The task
Please print exactly the lines below, from the start of the material up to and including the line with "R = math.radians", but none of the pictures.

Data rows start

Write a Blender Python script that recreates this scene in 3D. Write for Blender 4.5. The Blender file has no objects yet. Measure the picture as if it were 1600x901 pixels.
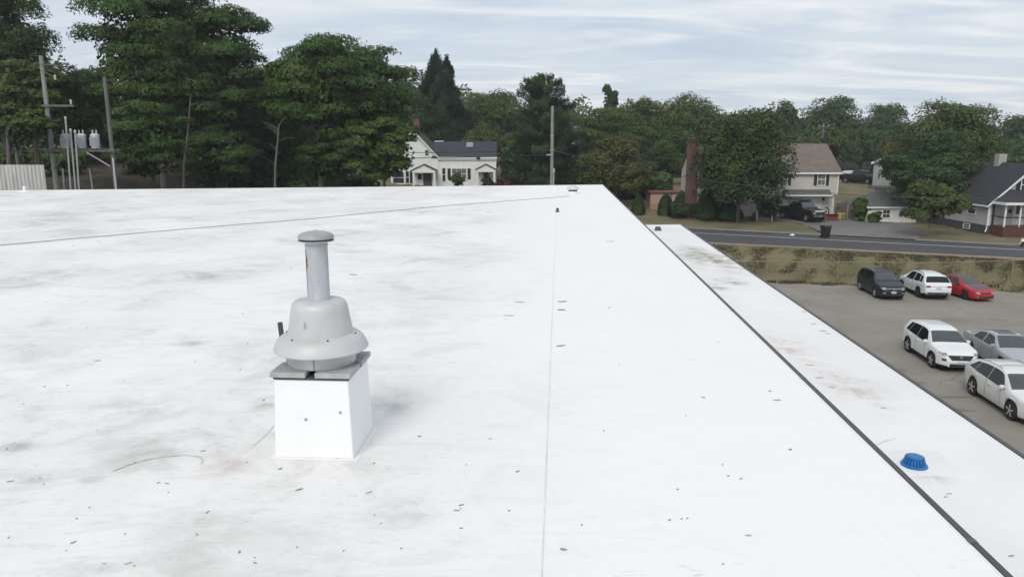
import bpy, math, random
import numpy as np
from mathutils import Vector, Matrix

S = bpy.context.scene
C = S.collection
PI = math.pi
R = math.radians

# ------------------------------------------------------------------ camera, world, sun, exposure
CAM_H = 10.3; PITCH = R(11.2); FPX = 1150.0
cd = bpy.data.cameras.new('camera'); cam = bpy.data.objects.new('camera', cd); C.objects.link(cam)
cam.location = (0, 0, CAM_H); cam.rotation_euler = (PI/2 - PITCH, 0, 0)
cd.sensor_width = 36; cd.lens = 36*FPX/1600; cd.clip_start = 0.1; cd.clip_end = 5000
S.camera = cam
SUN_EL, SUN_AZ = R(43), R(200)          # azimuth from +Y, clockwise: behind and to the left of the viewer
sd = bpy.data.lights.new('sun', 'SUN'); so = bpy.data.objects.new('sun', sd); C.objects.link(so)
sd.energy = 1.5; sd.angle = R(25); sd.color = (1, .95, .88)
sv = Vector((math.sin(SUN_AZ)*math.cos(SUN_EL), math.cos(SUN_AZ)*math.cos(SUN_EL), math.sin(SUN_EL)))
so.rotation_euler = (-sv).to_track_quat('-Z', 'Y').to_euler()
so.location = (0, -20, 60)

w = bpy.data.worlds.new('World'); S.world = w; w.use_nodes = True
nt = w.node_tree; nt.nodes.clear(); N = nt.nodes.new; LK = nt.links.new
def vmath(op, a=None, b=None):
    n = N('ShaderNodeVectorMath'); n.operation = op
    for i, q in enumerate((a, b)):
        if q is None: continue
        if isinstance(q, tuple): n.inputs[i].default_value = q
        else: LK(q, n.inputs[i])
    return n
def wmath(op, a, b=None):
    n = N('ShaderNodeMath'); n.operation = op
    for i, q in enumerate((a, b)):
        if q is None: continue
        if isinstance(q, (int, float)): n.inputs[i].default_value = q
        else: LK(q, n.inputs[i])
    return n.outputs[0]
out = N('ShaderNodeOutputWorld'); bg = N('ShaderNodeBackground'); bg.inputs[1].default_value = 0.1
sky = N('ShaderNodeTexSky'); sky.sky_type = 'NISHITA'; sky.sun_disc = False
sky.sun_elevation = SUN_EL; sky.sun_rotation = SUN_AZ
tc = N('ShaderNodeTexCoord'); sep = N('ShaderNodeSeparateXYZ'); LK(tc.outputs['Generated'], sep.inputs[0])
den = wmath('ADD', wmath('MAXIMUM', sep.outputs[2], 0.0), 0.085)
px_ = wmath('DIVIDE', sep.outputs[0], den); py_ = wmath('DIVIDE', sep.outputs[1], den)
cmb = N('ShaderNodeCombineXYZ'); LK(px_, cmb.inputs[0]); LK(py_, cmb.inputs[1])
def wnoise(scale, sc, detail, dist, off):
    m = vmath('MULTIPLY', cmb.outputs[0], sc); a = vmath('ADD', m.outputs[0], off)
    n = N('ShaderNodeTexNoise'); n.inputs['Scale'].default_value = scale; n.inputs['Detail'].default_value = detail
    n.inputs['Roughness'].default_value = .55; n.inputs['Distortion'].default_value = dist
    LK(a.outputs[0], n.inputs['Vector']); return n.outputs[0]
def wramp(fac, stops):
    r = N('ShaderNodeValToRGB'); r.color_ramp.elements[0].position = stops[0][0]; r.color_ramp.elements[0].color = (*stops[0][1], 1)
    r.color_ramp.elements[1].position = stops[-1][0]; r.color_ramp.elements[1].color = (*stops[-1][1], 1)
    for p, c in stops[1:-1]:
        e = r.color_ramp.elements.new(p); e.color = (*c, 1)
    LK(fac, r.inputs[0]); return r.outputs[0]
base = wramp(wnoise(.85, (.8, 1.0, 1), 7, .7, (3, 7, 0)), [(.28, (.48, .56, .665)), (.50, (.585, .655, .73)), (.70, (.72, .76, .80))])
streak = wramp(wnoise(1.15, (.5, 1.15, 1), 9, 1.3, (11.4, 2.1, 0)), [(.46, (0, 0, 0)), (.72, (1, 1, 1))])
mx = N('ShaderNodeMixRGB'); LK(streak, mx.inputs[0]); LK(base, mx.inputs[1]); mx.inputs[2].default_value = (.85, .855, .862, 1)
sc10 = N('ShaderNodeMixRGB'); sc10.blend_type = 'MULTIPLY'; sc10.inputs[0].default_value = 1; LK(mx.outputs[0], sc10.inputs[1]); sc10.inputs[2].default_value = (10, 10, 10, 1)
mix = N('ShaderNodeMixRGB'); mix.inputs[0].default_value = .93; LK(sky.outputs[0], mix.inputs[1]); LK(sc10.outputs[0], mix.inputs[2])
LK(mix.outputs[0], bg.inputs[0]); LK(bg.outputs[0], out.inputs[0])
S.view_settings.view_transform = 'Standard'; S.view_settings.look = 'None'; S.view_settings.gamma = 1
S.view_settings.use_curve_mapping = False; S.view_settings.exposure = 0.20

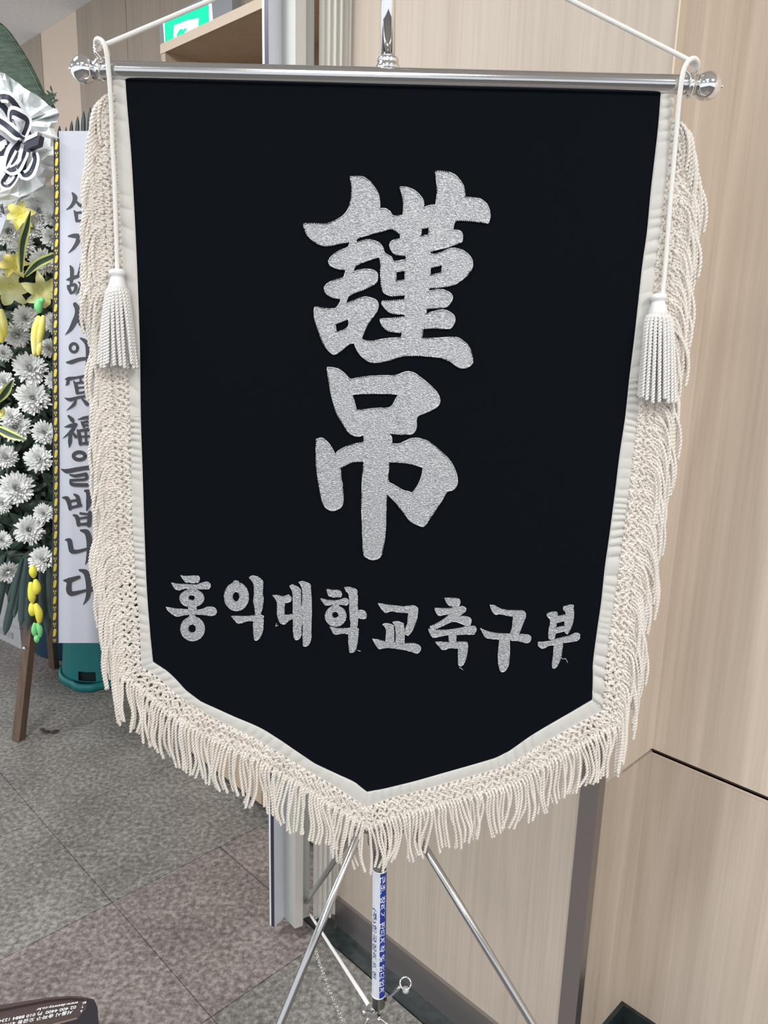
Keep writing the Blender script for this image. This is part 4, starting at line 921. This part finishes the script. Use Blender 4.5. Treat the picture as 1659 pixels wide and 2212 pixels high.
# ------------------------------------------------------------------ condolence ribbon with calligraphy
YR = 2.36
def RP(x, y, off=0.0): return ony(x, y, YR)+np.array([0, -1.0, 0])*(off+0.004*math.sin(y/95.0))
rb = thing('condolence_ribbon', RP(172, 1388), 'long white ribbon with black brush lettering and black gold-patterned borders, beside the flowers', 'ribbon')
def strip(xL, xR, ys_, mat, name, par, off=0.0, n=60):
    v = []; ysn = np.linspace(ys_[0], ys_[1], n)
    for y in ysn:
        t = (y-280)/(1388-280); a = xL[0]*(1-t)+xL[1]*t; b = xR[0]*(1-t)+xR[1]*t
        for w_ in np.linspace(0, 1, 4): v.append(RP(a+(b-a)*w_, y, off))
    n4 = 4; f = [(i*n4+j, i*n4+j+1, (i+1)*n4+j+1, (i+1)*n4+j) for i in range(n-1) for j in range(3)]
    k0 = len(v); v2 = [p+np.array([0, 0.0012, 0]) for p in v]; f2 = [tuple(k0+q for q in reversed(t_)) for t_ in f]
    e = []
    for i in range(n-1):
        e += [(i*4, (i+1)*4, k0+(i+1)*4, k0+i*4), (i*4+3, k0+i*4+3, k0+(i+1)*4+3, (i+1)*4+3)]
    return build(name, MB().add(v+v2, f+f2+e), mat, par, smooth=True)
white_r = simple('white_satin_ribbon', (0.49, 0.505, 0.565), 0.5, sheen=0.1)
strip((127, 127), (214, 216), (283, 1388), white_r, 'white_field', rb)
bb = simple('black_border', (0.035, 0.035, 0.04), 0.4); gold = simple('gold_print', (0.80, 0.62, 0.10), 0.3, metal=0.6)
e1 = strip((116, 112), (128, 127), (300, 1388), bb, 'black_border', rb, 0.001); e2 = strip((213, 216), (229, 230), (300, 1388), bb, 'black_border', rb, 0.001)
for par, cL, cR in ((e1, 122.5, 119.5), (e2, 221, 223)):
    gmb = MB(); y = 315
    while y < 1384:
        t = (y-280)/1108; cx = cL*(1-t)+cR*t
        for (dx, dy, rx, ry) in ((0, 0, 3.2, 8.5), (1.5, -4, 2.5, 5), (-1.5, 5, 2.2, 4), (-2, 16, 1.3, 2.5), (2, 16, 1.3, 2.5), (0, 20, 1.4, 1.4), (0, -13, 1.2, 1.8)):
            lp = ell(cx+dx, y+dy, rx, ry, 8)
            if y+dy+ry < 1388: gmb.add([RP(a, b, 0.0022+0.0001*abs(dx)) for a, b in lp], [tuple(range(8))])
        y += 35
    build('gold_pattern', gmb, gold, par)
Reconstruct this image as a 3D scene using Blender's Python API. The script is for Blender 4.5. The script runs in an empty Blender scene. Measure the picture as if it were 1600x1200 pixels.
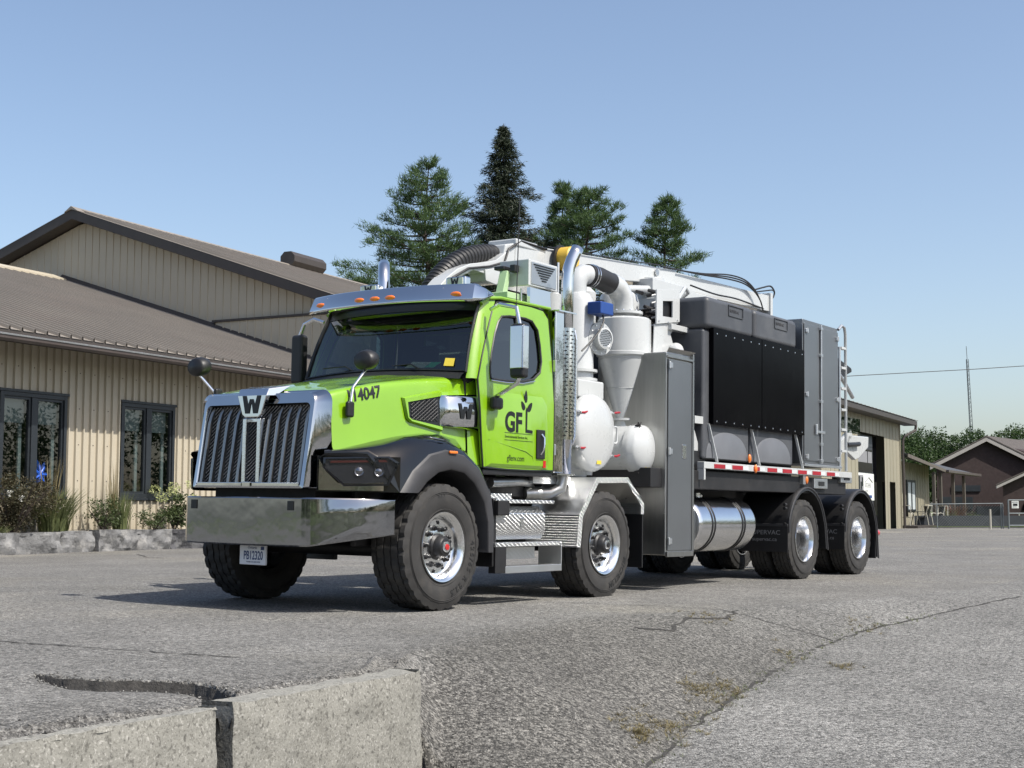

Data rows end

Output for this exercise
Write a Blender Python script that recreates this scene in 3D. Write for Blender 4.5. The Blender file has no objects yet. Measure the picture as if it were 1600x901 pixels.
import bpy, math, random
import numpy as np
from mathutils import Vector, Matrix

S = bpy.context.scene
C = S.collection
PI = math.pi
R = math.radians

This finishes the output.